5. Further your education.
The Social Security Administration (SSA) reports that men and women with bachelor’s degrees earn $900,000 and $630,000 more in lifetime income, respectively, than those with high school diplomas. This income difference jumps even higher for those with graduate degrees to $1.5 million more for men and $1.1 million more for women.
If you’re a course or two away from completing your undergraduate degree, finishing up can potentially make you eligible for an internal promotion or a closer match to a dream external job posting. Likewise, taking advantage of the many affordable online undergraduate and graduate programs available today can help you earn more money in the long run.
For a quicker boost to your marketability, certification programs related to your field help you acquire new skills or perfect existing ones that can increase your earning power. For example, if you’re a paralegal, becoming a certified notary public makes you more marketable than if you don’t.
6. Seek out a mentor.
Taking on a mentor is another longer-term strategy for climbing the ranks of your profession and commanding a progressively higher salary. Not only can you learn from a mentor’s valuable experience, but they can widen your professional network.
NPR’s Life Kit shares these tips for finding a mentor and benefitting from the relationship:
- Choose someone with the expertise you want to acquire.
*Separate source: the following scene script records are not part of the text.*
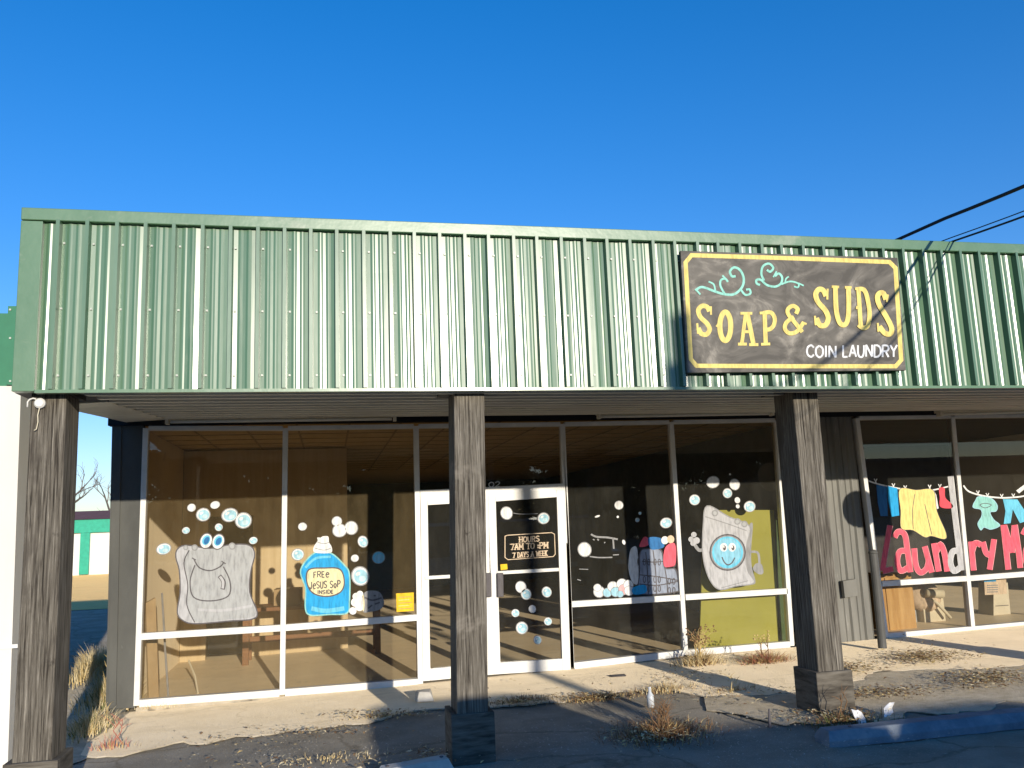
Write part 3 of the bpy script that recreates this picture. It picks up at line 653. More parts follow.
a = Art(YA, *KR); a.stroke([(668, 150), (700, 185), (780, 210), (880, 222), (960, 220), (1040, 208), (1180, 165)], 9, m['pwhite'])
for x, y in ((752, 190), (808, 205), (892, 210), (960, 208)): a.stroke([(x-8, y-10), (x+5, y+14)], 5, m['pwhite'], False); a.stroke([(x+9, y-10), (x-2, y+14)], 5, m['pwhite'], False)
sh = [(760, 215), (830, 225), (866, 265), (860, 300), (825, 308), (845, 350), (882, 385), (830, 408), (790, 396), (770, 412), (752, 375), (775, 330), (770, 292), (724, 278), (740, 235)]
a.fill(sh, m['psea']); a.stroke(sh, 4, m['pbub'], True, True); a.stroke([(765, 265), (795, 255), (832, 265), (795, 282)], 4, m['pline'], True, True)
a.fill([(900, 230), (985, 232), (1062, 350), (1000, 372), (958, 290), (945, 372), (905, 376), (915, 300)], m['psky'], False)
a.fill([(978, 180), (1100, 90), (1110, 110), (995, 196)], m['pwhite'], False); a.build('painted_clothesline', W6)
lettering(W6, [([(712, 480), (728, 650)], 'ppink'), ([(718, 540), (738, 490), (772, 500)], 'ppink'), ([(782, 482), (800, 545), (825, 560)], 'ppink'), ([(848, 466), (835, 560), (822, 645)], 'ppink'),
               ([(902, 382), (918, 520), (932, 645)], 'ppink'), ([(908, 385), (955, 545)], 'ppink'), ([(955, 545), (968, 385)], 'ppink'), ([(970, 382), (990, 520), (1002, 635)], 'ppink'),
               ([(1018, 440), (1045, 400), (1080, 440), (1110, 625)], 'ppink'), ([(1085, 520), (1040, 520), (1035, 590), (1060, 625), (1100, 590)], 'ppink'),
               ([(1150, 300), (1185, 615)], 'ppink'), ([(1125, 410), (1205, 395)], 'ppink')])

# ------------------------------------------------------------------ the sign
YG = YF-.055
S = thing('shop_sign', 'black painted signboard with yellow border reading SOAP & SUDS COIN LAUNDRY', 'sign', at(795, 312, YG))
b = MB(); c4 = [at(687.7, 372.9, YG), at(906, 370.3, YG), at(897.6, 257.7, YG), at(680.4, 250.6, YG)]
b.quad4(c4, .04, m['board']); b.build('board', S, bevel=.004)
a = Art(YG-.001); bd = [(685.6, 262.5), (691.5, 255.2), (790, 258.2), (889.5, 262), (895.5, 268), (901.2, 360), (895.8, 366.2), (796, 366.2), (696.5, 365.8), (690.8, 359)]
a.stroke(bd, 4.2, m['pyellow'], False, True); a.build('border', S)
K = (675, 245, 5.904)
a = Art(YG-.0015, *K); Y_ = m['pyellow']
def wk(pts, w): a.stroke(pts, w, Y_)
def ln(p, q, w): a.stroke([p, q], w, Y_, False)
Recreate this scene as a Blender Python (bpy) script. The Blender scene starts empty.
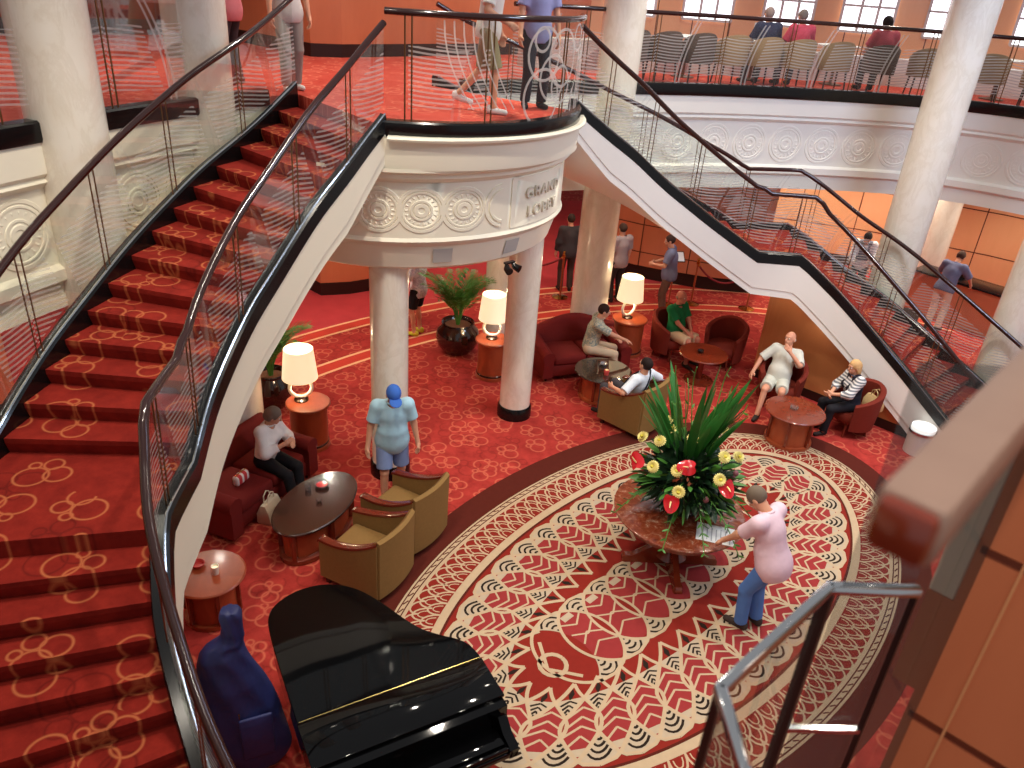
import bpy, bmesh, math, random
import numpy as np
from mathutils import Vector, Matrix, Euler
from math import sin, cos, pi, radians, sqrt, atan2, hypot
random.seed(7)
SC = bpy.context.scene
COL = SC.collection

# ------------------------------------------------------------------ materials
def rgb(r, g, b):
    f = lambda c: (c/255/12.92) if c/255 <= 0.04045 else ((c/255+0.055)/1.055)**2.4
    return (f(r), f(g), f(b), 1.0)

class NT:
    def __init__(s, name):
        s.m = bpy.data.materials.new(name); s.m.use_nodes = True
        s.t = s.m.node_tree; s.t.nodes.clear()
        s.out = s.t.nodes.new('ShaderNodeOutputMaterial')
    def n(s, typ, **kw):
        x = s.t.nodes.new('ShaderNode'+typ)
        ins = kw.pop('i', {})
        for k, v in kw.items(): setattr(x, k, v)
        for k, v in ins.items(): s.set(x.inputs[k], v)
        return x
    def set(s, sock, v):
        if isinstance(v, bpy.types.NodeSocket): s.t.links.new(v, sock)
        elif isinstance(v, bpy.types.Node): s.t.links.new(v.outputs[0], sock)
        else: sock.default_value = v
    def math(s, op, a, b=0.0, c=0.0, clamp=False):
        x = s.n('Math', operation=op, use_clamp=clamp)
        s.set(x.inputs[0], a); s.set(x.inputs[1], b); s.set(x.inputs[2], c)
        return x.outputs[0]
    def mix(s, f, a, b):
        x = s.n('Mix', data_type='RGBA')
        s.set(x.inputs[0], f); s.set(x.inputs[6], a); s.set(x.inputs[7], b)
        return x.outputs[2]
    def ramp(s, f, stops, interp='LINEAR'):
        x = s.n('ValToRGB'); s.set(x.inputs[0], f)
        e = x.color_ramp.elements; x.color_ramp.interpolation = interp
        e[0].position, e[0].color = stops[0]; e[1].position, e[1].color = stops[-1]
        for p, c in stops[1:-1]:
            q = e.new(p); q.color = c
        return x.outputs[0]
    def coord(s, kind='Object'):
        return s.n('TexCoord').outputs[kind]
    def mapping(s, v, scale=(1, 1, 1), rot=(0, 0, 0), loc=(0, 0, 0)):
        return s.n('Mapping', i={'Vector': v, 'Scale': scale, 'Rotation': rot, 'Location': loc}).outputs[0]
    def pbsdf(s, **kw):
        p = s.n('BsdfPrincipled')
        for k, v in kw.items(): s.set(p.inputs[k.replace('_', ' ')], v)
        return p
    def done(s, sh):
        s.t.links.new(sh.outputs[0] if isinstance(sh, bpy.types.Node) else sh, s.out.inputs[0]); return s.m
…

- Be clear about your goals when suggesting they mentor you.
- Start with an informal meeting to make sure you’re a good match.
- Make it easy on the mentor by handling the legwork of the relationship.
- Stay committed when your mentor challenges you beyond your comfort zone.
7. Communicate your marketability.
Last but not least, don’t be shy about sharing your accomplishments when asking your boss for a raise, updating your resume or interviewing for a new job. You put in the extra work to get more experience under your belt. Now’s the time to champion your own effort.